§ **WHAT TO WORK ON**
Leave the pictures out and retype the lines from the beginning through the line with "COL = SC.collection", both ends included.

§ **SOURCE EXCERPT**
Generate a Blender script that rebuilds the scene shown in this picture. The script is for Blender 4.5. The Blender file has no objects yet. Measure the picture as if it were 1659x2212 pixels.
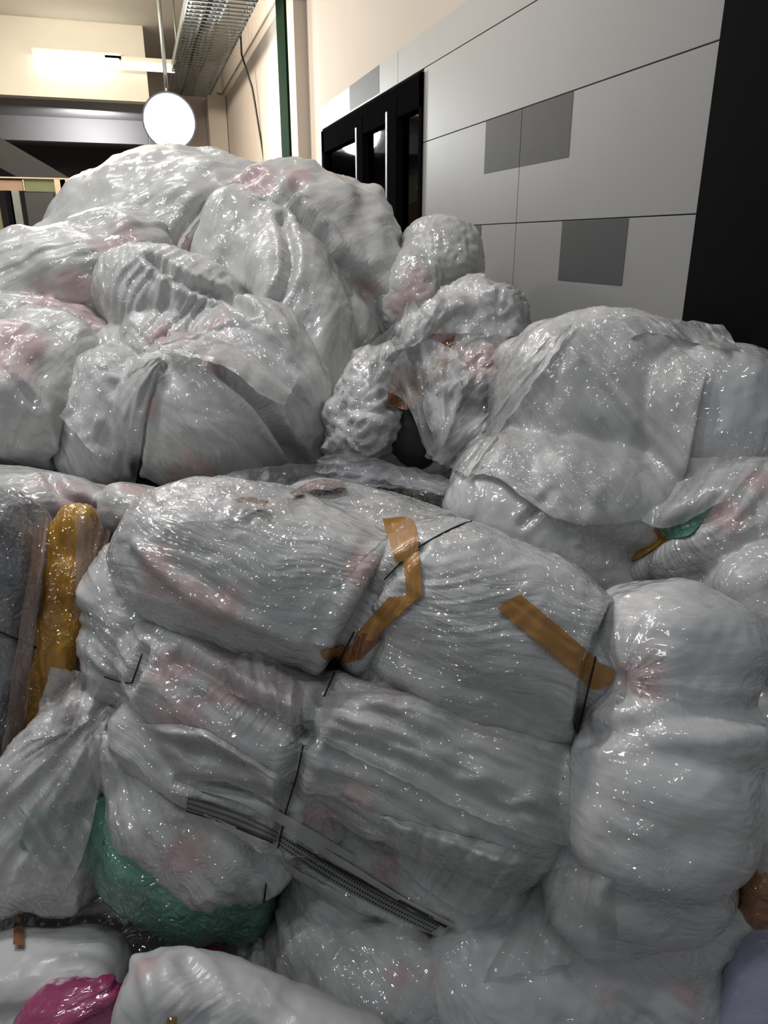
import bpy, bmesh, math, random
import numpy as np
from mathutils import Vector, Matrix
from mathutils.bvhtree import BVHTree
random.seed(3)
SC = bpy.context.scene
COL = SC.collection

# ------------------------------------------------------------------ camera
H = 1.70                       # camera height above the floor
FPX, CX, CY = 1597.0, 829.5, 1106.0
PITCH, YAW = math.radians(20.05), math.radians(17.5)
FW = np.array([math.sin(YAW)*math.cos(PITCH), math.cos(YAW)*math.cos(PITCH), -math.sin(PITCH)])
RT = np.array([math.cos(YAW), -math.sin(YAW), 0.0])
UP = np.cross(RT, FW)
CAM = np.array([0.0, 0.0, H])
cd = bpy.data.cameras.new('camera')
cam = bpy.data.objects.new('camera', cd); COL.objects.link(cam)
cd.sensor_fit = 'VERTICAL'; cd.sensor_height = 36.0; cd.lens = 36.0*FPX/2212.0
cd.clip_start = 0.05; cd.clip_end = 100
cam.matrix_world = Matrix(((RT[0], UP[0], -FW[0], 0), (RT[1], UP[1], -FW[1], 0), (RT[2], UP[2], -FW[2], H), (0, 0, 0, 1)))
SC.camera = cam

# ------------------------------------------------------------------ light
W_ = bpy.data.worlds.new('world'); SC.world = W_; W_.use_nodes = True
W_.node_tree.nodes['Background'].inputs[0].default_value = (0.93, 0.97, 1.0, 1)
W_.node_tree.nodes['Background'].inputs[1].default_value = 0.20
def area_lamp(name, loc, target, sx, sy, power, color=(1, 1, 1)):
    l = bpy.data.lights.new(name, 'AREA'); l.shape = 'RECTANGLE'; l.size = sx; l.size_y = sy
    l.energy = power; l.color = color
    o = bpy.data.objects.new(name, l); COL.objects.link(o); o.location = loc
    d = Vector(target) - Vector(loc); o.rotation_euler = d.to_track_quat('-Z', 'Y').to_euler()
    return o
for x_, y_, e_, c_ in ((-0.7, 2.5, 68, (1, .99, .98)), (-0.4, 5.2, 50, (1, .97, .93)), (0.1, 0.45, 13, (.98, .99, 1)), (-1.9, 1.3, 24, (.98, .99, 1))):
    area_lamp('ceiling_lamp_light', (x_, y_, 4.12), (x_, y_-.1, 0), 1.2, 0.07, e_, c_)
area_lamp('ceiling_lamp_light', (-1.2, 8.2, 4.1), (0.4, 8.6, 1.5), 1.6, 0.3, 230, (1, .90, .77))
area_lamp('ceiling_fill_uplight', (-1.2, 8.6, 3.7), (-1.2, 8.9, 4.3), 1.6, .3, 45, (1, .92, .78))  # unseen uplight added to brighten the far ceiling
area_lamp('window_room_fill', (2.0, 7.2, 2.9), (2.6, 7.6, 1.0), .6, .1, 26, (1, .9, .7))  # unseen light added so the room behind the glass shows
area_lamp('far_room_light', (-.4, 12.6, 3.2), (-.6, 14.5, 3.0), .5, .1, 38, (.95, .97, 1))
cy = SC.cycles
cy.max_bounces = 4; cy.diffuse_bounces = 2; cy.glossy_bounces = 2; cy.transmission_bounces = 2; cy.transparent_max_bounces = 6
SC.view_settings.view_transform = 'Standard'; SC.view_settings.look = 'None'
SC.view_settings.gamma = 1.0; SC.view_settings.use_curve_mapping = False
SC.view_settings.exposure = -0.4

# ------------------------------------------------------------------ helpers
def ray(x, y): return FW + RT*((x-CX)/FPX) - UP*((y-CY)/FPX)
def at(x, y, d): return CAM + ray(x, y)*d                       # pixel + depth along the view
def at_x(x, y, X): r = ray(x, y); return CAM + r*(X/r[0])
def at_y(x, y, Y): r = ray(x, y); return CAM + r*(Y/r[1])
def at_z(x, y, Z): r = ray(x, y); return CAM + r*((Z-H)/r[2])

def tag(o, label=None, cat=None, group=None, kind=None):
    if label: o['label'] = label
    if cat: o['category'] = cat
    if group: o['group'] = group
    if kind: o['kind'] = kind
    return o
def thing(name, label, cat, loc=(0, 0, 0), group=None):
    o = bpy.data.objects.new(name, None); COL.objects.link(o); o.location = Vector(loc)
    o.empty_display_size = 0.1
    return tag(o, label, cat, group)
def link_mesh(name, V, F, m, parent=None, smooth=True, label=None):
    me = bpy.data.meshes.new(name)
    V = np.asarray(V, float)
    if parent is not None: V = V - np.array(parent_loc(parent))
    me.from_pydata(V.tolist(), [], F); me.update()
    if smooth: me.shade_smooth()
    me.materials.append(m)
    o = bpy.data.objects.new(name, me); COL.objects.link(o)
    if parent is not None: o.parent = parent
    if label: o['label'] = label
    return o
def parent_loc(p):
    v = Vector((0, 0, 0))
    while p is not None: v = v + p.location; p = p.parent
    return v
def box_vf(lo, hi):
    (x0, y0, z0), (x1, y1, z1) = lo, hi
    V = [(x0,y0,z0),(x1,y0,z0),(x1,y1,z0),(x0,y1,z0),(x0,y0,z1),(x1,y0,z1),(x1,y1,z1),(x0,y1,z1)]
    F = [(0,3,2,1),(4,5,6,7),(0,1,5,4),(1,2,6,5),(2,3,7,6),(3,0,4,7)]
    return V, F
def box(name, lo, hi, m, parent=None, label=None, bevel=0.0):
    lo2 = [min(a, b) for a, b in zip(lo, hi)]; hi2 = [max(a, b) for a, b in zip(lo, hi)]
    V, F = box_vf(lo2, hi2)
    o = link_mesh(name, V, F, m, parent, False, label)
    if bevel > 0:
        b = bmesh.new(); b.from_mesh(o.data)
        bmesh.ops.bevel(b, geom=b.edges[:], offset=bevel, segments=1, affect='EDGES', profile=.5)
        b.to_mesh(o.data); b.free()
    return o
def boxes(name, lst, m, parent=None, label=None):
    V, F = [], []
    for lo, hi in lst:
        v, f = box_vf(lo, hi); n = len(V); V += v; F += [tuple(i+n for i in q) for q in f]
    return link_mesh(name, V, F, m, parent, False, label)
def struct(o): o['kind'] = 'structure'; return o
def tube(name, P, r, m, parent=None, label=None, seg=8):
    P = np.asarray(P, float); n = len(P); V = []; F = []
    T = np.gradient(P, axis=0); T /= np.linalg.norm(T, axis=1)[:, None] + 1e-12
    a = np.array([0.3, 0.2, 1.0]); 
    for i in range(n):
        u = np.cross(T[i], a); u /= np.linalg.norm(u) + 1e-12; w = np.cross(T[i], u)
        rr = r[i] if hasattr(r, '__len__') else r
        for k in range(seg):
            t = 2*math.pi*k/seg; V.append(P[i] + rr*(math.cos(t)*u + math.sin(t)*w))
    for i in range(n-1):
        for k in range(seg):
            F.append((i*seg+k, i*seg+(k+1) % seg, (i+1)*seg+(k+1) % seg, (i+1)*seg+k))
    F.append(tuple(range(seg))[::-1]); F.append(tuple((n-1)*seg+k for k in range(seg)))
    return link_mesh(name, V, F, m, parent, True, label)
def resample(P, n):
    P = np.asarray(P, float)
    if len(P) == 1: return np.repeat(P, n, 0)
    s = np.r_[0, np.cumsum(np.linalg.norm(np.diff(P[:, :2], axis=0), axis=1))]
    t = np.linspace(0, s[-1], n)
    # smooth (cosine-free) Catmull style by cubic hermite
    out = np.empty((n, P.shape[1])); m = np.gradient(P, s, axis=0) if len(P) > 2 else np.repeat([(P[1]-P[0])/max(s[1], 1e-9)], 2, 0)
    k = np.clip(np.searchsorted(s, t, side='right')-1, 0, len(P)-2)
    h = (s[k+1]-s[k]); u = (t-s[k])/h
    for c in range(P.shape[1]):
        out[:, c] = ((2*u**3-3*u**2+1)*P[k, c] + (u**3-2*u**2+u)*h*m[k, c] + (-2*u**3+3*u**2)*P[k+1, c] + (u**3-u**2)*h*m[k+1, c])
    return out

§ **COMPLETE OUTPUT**
Generate a Blender script that rebuilds the scene shown in this picture. The script is for Blender 4.5. The Blender file has no objects yet. Measure the picture as if it were 1659x2212 pixels.
import bpy, bmesh, math, random
import numpy as np
from mathutils import Vector, Matrix
from mathutils.bvhtree import BVHTree
random.seed(3)
SC = bpy.context.scene
COL = SC.collection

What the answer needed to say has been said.